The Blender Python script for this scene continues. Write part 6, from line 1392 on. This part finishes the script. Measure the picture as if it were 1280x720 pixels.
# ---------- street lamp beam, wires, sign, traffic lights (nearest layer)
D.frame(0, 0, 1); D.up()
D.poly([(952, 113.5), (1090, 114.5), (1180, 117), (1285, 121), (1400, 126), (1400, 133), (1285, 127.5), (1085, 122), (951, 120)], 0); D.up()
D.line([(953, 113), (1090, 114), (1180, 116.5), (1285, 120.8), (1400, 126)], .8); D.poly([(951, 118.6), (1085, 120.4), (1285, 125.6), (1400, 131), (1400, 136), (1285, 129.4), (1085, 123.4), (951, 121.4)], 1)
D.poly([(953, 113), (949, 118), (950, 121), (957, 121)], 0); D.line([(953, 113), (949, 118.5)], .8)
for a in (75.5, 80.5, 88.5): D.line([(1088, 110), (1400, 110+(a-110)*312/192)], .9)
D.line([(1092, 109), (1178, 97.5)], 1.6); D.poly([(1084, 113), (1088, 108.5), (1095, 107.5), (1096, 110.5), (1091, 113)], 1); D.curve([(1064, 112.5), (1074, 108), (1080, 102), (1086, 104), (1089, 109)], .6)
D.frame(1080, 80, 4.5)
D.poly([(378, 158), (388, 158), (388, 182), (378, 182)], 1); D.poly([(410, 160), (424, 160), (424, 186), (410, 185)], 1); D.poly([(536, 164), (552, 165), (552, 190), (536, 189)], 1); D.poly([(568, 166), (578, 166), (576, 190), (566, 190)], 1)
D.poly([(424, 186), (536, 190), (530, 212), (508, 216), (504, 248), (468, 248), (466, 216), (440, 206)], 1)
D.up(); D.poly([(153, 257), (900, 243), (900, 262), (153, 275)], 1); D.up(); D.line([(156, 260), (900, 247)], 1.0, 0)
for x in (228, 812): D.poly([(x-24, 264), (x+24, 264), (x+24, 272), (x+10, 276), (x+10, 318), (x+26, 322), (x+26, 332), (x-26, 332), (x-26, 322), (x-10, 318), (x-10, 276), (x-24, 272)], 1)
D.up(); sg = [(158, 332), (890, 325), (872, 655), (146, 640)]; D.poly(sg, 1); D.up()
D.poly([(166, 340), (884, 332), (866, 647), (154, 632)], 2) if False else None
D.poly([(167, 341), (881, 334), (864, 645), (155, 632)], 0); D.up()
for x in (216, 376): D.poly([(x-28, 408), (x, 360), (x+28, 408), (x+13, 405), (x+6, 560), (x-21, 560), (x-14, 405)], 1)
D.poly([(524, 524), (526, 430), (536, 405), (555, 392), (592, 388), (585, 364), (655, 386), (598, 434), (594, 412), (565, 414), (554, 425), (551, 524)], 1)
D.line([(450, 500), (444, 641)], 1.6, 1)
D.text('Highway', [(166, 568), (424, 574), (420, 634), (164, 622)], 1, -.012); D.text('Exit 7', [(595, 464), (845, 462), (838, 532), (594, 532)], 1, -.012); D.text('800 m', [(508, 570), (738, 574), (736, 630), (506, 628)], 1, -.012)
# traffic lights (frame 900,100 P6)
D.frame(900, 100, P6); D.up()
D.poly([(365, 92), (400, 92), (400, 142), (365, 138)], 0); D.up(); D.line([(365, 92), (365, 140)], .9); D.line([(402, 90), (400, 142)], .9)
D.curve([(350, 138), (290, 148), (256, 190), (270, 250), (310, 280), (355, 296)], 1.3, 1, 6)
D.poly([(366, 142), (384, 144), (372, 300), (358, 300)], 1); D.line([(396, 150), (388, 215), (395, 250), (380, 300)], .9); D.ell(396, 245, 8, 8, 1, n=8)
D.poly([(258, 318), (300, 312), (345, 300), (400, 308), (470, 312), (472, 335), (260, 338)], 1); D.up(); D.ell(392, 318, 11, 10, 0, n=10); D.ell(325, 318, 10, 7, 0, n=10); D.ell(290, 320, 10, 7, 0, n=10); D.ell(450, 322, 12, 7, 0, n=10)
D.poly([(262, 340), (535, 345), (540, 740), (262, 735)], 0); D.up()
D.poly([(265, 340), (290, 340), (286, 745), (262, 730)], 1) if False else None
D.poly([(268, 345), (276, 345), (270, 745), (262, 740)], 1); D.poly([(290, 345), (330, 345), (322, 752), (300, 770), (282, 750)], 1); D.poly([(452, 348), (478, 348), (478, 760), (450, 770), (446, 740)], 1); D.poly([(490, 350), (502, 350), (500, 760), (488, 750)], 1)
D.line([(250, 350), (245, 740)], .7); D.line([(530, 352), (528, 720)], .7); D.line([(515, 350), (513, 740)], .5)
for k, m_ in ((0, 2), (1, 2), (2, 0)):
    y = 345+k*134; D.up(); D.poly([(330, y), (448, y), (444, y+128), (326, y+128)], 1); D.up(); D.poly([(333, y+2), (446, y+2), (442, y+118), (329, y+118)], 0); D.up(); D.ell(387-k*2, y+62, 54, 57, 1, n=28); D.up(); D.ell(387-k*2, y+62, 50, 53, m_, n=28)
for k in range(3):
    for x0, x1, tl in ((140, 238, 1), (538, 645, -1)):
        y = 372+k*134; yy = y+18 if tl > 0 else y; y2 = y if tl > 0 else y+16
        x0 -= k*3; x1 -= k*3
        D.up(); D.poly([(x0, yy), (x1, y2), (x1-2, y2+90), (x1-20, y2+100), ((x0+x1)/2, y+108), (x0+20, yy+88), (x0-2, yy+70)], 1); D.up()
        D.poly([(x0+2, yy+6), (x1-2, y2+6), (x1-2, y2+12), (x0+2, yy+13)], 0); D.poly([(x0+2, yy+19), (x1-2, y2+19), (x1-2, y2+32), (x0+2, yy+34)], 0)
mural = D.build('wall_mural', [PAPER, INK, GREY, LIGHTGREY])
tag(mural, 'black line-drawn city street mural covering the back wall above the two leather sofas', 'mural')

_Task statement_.
Extract the full listing and reproduce each line exactly.

_Solved problem_.
The Blender Python script for this scene continues. Write part 6, from line 1392 on. This part finishes the script. Measure the picture as if it were 1280x720 pixels.
# ---------- street lamp beam, wires, sign, traffic lights (nearest layer)
D.frame(0, 0, 1); D.up()
D.poly([(952, 113.5), (1090, 114.5), (1180, 117), (1285, 121), (1400, 126), (1400, 133), (1285, 127.5), (1085, 122), (951, 120)], 0); D.up()
D.line([(953, 113), (1090, 114), (1180, 116.5), (1285, 120.8), (1400, 126)], .8); D.poly([(951, 118.6), (1085, 120.4), (1285, 125.6), (1400, 131), (1400, 136), (1285, 129.4), (1085, 123.4), (951, 121.4)], 1)
D.poly([(953, 113), (949, 118), (950, 121), (957, 121)], 0); D.line([(953, 113), (949, 118.5)], .8)
for a in (75.5, 80.5, 88.5): D.line([(1088, 110), (1400, 110+(a-110)*312/192)], .9)
D.line([(1092, 109), (1178, 97.5)], 1.6); D.poly([(1084, 113), (1088, 108.5), (1095, 107.5), (1096, 110.5), (1091, 113)], 1); D.curve([(1064, 112.5), (1074, 108), (1080, 102), (1086, 104), (1089, 109)], .6)
D.frame(1080, 80, 4.5)
D.poly([(378, 158), (388, 158), (388, 182), (378, 182)], 1); D.poly([(410, 160), (424, 160), (424, 186), (410, 185)], 1); D.poly([(536, 164), (552, 165), (552, 190), (536, 189)], 1); D.poly([(568, 166), (578, 166), (576, 190), (566, 190)], 1)
D.poly([(424, 186), (536, 190), (530, 212), (508, 216), (504, 248), (468, 248), (466, 216), (440, 206)], 1)
D.up(); D.poly([(153, 257), (900, 243), (900, 262), (153, 275)], 1); D.up(); D.line([(156, 260), (900, 247)], 1.0, 0)
for x in (228, 812): D.poly([(x-24, 264), (x+24, 264), (x+24, 272), (x+10, 276), (x+10, 318), (x+26, 322), (x+26, 332), (x-26, 332), (x-26, 322), (x-10, 318), (x-10, 276), (x-24, 272)], 1)
D.up(); sg = [(158, 332), (890, 325), (872, 655), (146, 640)]; D.poly(sg, 1); D.up()
D.poly([(166, 340), (884, 332), (866, 647), (154, 632)], 2) if False else None
D.poly([(167, 341), (881, 334), (864, 645), (155, 632)], 0); D.up()
for x in (216, 376): D.poly([(x-28, 408), (x, 360), (x+28, 408), (x+13, 405), (x+6, 560), (x-21, 560), (x-14, 405)], 1)
D.poly([(524, 524), (526, 430), (536, 405), (555, 392), (592, 388), (585, 364), (655, 386), (598, 434), (594, 412), (565, 414), (554, 425), (551, 524)], 1)
D.line([(450, 500), (444, 641)], 1.6, 1)
D.text('Highway', [(166, 568), (424, 574), (420, 634), (164, 622)], 1, -.012); D.text('Exit 7', [(595, 464), (845, 462), (838, 532), (594, 532)], 1, -.012); D.text('800 m', [(508, 570), (738, 574), (736, 630), (506, 628)], 1, -.012)
# traffic lights (frame 900,100 P6)
D.frame(900, 100, P6); D.up()
D.poly([(365, 92), (400, 92), (400, 142), (365, 138)], 0); D.up(); D.line([(365, 92), (365, 140)], .9); D.line([(402, 90), (400, 142)], .9)
D.curve([(350, 138), (290, 148), (256, 190), (270, 250), (310, 280), (355, 296)], 1.3, 1, 6)
D.poly([(366, 142), (384, 144), (372, 300), (358, 300)], 1); D.line([(396, 150), (388, 215), (395, 250), (380, 300)], .9); D.ell(396, 245, 8, 8, 1, n=8)
D.poly([(258, 318), (300, 312), (345, 300), (400, 308), (470, 312), (472, 335), (260, 338)], 1); D.up(); D.ell(392, 318, 11, 10, 0, n=10); D.ell(325, 318, 10, 7, 0, n=10); D.ell(290, 320, 10, 7, 0, n=10); D.ell(450, 322, 12, 7, 0, n=10)
D.poly([(262, 340), (535, 345), (540, 740), (262, 735)], 0); D.up()
D.poly([(265, 340), (290, 340), (286, 745), (262, 730)], 1) if False else None
D.poly([(268, 345), (276, 345), (270, 745), (262, 740)], 1); D.poly([(290, 345), (330, 345), (322, 752), (300, 770), (282, 750)], 1); D.poly([(452, 348), (478, 348), (478, 760), (450, 770), (446, 740)], 1); D.poly([(490, 350), (502, 350), (500, 760), (488, 750)], 1)
D.line([(250, 350), (245, 740)], .7); D.line([(530, 352), (528, 720)], .7); D.line([(515, 350), (513, 740)], .5)
for k, m_ in ((0, 2), (1, 2), (2, 0)):
    y = 345+k*134; D.up(); D.poly([(330, y), (448, y), (444, y+128), (326, y+128)], 1); D.up(); D.poly([(333, y+2), (446, y+2), (442, y+118), (329, y+118)], 0); D.up(); D.ell(387-k*2, y+62, 54, 57, 1, n=28); D.up(); D.ell(387-k*2, y+62, 50, 53, m_, n=28)
for k in range(3):
    for x0, x1, tl in ((140, 238, 1), (538, 645, -1)):
        y = 372+k*134; yy = y+18 if tl > 0 else y; y2 = y if tl > 0 else y+16
        x0 -= k*3; x1 -= k*3
        D.up(); D.poly([(x0, yy), (x1, y2), (x1-2, y2+90), (x1-20, y2+100), ((x0+x1)/2, y+108), (x0+20, yy+88), (x0-2, yy+70)], 1); D.up()
        D.poly([(x0+2, yy+6), (x1-2, y2+6), (x1-2, y2+12), (x0+2, yy+13)], 0); D.poly([(x0+2, yy+19), (x1-2, y2+19), (x1-2, y2+32), (x0+2, yy+34)], 0)
mural = D.build('wall_mural', [PAPER, INK, GREY, LIGHTGREY])
tag(mural, 'black line-drawn city street mural covering the back wall above the two leather sofas', 'mural')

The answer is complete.